When deploying a BMC Discovery Appliance into your infrastructure, consider the following points:

  • Disk I/O—When actively scanning, BMC Discovery places a heavy read and write load on the database. Consequently the performance of BMC Discovery benefits greatly from giving it the fastest disks possible; the slower your disk I/O, the slower BMC Discovery will be. As a rule of thumb, if you are spending money on infrastructure to support BMC Discovery, then choosing to spend it on fast storage first is a good strategy. For example:
    • Local Solid State Disks—SSDs local to the appliance are likely to be the fastest option. This is true for physical appliances as well as virtual appliances where the hypervisor's datastores map to SSDs that are local to the hypervisor.
    • Remote Storage Area Network—although likely to be slower than local SSDs, remote storage can be a good choice, assuming that the storage is close in network terms to the consuming appliance. Again SSDs will be faster than HDDs.
    • Local Hard Disk Drive—local HDDs are likely to be the cheapest, but also slowest option. If forced to use HDDs then always use the fastest possible.
  • RAM—Ample RAM benefits BMC Discovery performance in at least three ways: 
    • Datastore cache—BMC Discovery will automatically adjust the amount of RAM used for the datastore cache.  Accessing data from the cache is much faster than reading it from disk. Faster datastore access means faster discovery as well as improved user interaction.
    • Reasoning—during discovery the reasoning sub-system holds large amounts of data in memory.
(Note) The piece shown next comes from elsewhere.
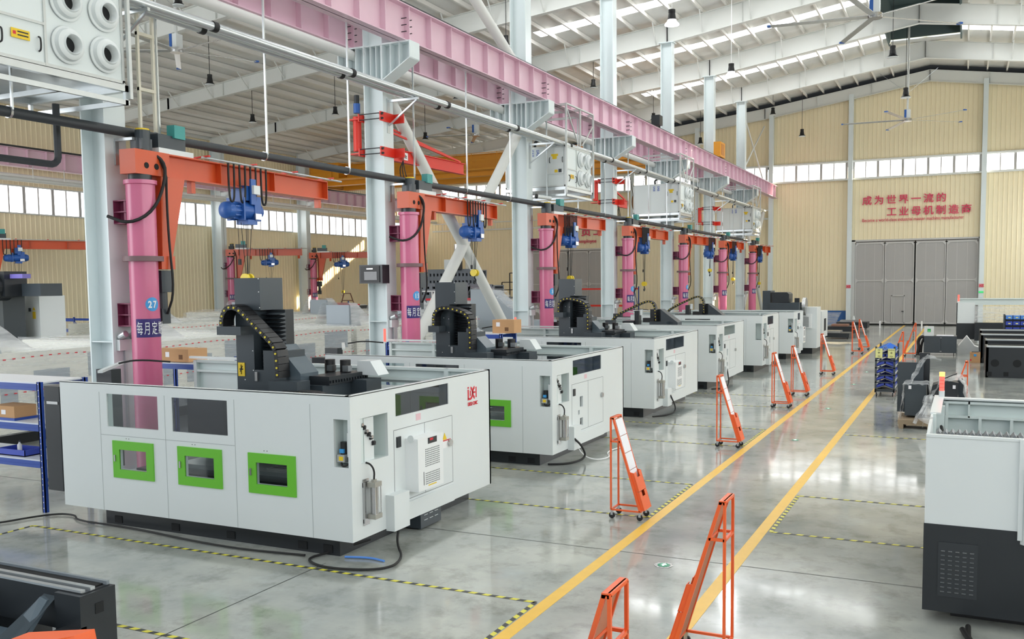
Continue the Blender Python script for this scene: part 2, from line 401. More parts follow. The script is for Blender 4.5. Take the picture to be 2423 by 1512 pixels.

Providing ample RAM to the BMC Discovery appliances avoids excessive disk swapping.
    • Improved disk I/O—the operating system of the appliance has many levels of I/O caching.  Increasing the available RAM can also benefit disk I/O performance.
  • CPU—BMC Discovery automatically scales the number of ECA Engines based on the number of CPUs and RAM available. Provisioning multiple CPUs to the appliance allows for more parallelism during the discovery process.
  • Avoid shared resources—All software systems suffer performance degradation when the resources they are trying to use, be that CPU, RAM or Disk, are shared with others. This is especially true for virtual appliances. By default, hypervisors share resources between all their hosted virtual machines, effectively overprovisioning capacity. From a resource efficiency perspective this is a good thing, but it can cause problems for performance. For maximum, predictable performance you should provision BMC Discovery virtual appliances with reserved resources, not shared with other Virtual Machines.

Consolidation Appliance 

As described in Consolidation, you can configure a BMC Discovery instance as a Consolidation Appliance that receives data from multiple Scanning Appliances. A Consolidation Appliance can process scan data at approximately the same rate as an equivalent Scanning Appliance can. Therefore, the time required to consolidate the data from all configured Scanning Appliances is approximately the same were you to add together the time taken by all Scanning Appliances to perform their scans. For example, if you had five Scanning Appliances each taking one hour to scan, then the corresponding Consolidation Appliance might take five hours to consolidate all this data. You must take this into account when planning your deployment as it is possible to end up in a situation where the Consolidation cannot keep up with the amount of data being sent to it by the Scanning Appliances.

A Consolidation architecture is intended for the purpose of scanning isolated network environments. It is not a scale solution. To use multiple BMC Discovery appliances together to achieve greater scale and performance, use a BMC Discovery Cluster deployment.